• _GOAL_
Reproduce the section of the listing that begins at the line containing "Model this scene" and finishes at the line containing "C = scene.collection". Include both end lines and nothing beyond them.

---------- DATA PROVIDED

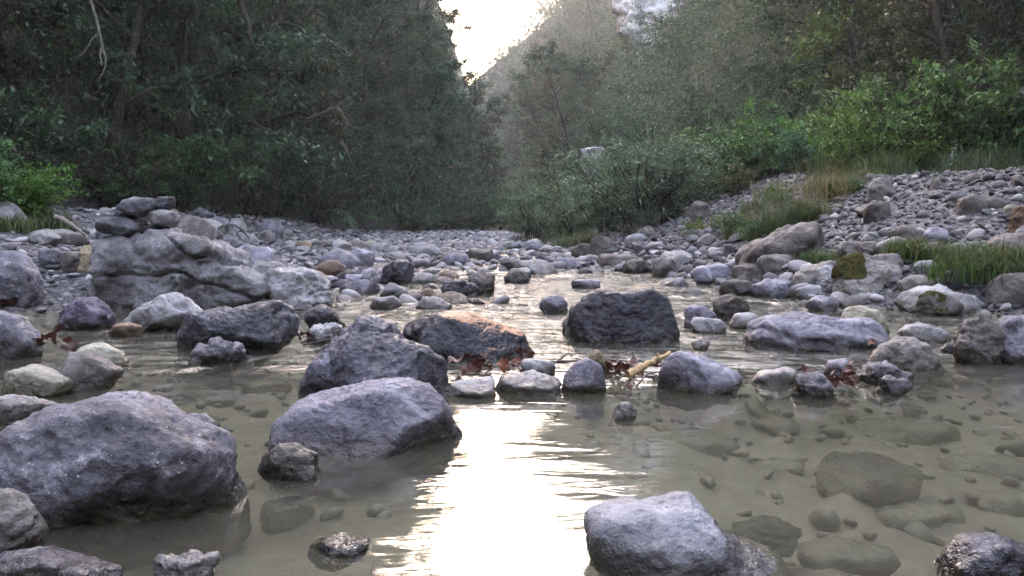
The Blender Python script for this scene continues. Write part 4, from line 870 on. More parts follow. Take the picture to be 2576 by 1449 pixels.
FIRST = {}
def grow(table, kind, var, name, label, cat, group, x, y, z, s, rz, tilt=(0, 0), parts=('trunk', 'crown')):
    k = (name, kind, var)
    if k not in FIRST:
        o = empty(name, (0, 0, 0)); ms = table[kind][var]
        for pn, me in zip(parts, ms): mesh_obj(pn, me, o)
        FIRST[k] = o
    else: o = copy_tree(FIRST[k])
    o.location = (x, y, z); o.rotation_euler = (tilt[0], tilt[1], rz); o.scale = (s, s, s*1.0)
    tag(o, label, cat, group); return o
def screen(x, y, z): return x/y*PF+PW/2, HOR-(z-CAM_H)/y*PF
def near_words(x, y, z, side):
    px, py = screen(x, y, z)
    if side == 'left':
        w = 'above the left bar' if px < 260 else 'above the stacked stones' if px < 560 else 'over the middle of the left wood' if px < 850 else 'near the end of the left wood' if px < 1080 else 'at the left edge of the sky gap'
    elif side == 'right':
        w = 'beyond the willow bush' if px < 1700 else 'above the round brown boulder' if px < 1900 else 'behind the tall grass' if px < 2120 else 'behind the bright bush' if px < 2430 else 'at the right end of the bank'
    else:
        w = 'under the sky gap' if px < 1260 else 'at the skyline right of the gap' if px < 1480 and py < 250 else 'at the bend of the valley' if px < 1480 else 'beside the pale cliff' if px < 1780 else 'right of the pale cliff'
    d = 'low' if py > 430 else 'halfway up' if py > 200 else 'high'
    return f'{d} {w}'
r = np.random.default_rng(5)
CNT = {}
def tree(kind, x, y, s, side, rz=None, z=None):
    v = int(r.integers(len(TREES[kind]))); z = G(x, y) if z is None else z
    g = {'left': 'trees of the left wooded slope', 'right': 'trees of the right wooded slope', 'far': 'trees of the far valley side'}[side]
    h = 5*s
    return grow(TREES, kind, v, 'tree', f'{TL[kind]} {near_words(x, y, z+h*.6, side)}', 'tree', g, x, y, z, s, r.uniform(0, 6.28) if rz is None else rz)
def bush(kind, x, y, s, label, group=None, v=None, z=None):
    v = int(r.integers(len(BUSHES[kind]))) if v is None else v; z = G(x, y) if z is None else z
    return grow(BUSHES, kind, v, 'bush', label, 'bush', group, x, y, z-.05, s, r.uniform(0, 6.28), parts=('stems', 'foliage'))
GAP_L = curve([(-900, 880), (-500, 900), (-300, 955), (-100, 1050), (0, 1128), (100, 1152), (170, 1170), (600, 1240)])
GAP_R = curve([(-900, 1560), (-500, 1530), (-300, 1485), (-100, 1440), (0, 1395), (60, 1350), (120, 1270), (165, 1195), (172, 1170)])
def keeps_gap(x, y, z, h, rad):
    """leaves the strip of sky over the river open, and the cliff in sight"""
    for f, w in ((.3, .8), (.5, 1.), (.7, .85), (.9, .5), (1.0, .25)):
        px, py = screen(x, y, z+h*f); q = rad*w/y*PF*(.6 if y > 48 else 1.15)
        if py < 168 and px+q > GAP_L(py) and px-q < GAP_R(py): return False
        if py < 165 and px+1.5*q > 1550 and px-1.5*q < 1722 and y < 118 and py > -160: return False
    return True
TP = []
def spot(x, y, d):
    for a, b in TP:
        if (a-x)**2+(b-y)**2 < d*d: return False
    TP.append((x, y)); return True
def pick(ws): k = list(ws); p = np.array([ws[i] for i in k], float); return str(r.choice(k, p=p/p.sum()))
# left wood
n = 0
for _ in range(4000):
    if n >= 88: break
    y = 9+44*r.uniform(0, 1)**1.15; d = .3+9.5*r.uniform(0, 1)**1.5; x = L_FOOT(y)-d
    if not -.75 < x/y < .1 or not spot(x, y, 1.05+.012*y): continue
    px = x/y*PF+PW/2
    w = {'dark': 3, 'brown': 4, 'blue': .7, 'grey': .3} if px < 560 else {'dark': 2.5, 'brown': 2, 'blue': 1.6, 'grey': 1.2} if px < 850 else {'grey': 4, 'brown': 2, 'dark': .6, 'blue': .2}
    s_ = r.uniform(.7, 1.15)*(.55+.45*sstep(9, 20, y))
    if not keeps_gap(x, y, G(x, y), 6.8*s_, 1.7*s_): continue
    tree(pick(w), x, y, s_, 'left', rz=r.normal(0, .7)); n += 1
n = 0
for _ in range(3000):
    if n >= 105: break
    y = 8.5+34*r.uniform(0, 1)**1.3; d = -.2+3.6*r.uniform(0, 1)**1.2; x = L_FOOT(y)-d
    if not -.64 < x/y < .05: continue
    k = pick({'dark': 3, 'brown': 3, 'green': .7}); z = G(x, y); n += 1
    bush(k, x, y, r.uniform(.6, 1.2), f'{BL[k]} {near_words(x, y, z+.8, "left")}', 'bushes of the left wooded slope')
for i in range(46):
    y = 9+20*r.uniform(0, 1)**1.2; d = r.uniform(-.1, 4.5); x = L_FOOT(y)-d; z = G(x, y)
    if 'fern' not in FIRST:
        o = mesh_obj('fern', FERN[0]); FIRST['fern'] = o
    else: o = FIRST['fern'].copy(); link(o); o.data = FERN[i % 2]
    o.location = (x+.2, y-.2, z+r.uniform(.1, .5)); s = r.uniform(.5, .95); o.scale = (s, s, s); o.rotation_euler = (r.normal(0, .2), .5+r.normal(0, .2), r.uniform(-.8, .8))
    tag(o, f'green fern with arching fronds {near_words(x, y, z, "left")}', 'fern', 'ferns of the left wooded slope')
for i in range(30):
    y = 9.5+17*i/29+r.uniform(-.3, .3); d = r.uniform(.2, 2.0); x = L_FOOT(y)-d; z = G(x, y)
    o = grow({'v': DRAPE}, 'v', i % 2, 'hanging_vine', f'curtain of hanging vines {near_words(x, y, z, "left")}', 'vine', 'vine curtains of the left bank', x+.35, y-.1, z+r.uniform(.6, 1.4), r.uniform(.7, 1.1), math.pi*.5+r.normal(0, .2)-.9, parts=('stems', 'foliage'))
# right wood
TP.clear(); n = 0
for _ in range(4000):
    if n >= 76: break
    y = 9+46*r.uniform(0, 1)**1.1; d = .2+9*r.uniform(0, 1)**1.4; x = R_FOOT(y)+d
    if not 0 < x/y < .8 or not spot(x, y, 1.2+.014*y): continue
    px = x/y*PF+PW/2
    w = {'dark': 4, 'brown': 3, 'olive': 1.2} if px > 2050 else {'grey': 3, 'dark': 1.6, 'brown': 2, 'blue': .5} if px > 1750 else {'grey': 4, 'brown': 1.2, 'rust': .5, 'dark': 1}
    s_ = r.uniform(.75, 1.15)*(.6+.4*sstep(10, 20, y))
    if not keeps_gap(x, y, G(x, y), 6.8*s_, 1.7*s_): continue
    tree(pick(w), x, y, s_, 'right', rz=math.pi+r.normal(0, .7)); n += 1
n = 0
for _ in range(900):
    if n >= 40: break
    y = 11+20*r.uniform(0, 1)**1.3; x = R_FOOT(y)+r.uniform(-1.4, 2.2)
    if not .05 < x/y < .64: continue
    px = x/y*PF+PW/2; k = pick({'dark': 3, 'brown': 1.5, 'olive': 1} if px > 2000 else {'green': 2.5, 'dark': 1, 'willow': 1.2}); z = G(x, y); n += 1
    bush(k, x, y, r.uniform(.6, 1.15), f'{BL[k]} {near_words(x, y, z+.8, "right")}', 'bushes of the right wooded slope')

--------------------
---------- DATA PROVIDED

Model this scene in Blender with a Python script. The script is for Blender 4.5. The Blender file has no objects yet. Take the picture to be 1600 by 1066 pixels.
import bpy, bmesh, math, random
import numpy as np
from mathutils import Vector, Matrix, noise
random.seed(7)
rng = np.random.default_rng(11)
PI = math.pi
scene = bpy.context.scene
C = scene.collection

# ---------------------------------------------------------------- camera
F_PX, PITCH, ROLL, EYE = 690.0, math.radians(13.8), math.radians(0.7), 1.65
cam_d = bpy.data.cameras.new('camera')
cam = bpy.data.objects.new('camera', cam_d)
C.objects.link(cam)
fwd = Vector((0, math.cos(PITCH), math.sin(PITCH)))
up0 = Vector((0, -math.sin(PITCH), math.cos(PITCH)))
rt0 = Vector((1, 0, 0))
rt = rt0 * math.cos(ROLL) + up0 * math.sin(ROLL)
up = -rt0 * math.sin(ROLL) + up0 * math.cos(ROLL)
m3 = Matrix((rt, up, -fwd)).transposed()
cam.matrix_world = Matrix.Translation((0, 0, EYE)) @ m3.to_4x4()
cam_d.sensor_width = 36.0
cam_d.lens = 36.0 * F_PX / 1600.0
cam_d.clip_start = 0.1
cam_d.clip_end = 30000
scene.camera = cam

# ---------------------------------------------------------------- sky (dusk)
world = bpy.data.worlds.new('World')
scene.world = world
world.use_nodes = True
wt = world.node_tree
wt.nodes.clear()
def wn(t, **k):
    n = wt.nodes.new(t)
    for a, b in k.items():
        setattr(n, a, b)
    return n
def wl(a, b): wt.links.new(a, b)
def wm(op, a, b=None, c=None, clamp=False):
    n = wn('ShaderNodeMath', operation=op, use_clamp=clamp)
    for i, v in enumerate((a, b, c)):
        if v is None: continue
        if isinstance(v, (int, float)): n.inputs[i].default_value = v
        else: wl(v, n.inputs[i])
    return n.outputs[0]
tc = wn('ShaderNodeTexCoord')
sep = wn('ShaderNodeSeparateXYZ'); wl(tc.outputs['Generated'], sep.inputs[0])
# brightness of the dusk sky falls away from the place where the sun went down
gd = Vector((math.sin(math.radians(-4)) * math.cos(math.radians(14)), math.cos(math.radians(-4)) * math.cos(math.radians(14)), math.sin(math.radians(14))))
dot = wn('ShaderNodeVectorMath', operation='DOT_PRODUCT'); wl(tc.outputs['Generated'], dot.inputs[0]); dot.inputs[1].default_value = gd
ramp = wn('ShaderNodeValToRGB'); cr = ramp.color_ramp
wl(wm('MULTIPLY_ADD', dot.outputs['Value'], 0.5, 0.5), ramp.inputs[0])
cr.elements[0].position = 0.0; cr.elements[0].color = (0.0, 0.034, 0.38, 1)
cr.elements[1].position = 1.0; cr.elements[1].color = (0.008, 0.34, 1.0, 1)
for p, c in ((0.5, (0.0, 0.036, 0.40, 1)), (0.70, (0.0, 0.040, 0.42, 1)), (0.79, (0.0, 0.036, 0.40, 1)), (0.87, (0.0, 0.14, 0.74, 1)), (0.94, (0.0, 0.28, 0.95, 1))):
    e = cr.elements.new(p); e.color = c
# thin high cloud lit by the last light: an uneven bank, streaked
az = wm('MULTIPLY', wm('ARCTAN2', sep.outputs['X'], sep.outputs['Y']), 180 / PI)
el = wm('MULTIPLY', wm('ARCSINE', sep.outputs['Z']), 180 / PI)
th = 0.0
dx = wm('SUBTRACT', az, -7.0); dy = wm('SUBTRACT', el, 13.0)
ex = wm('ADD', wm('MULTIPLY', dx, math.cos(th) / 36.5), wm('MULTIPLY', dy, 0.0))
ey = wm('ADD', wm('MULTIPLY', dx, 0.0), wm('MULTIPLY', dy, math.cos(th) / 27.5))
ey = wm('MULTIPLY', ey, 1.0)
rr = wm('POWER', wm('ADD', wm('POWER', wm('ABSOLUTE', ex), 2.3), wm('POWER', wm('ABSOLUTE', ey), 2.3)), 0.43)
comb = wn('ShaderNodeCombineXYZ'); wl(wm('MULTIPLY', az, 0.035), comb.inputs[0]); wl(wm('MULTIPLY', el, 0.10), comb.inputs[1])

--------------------

• _WRITTEN SOLUTION_
Model this scene in Blender with a Python script. The script is for Blender 4.5. The Blender file has no objects yet. Take the picture to be 1600 by 1066 pixels.
import bpy, bmesh, math, random
import numpy as np
from mathutils import Vector, Matrix, noise
random.seed(7)
rng = np.random.default_rng(11)
PI = math.pi
scene = bpy.context.scene
C = scene.collection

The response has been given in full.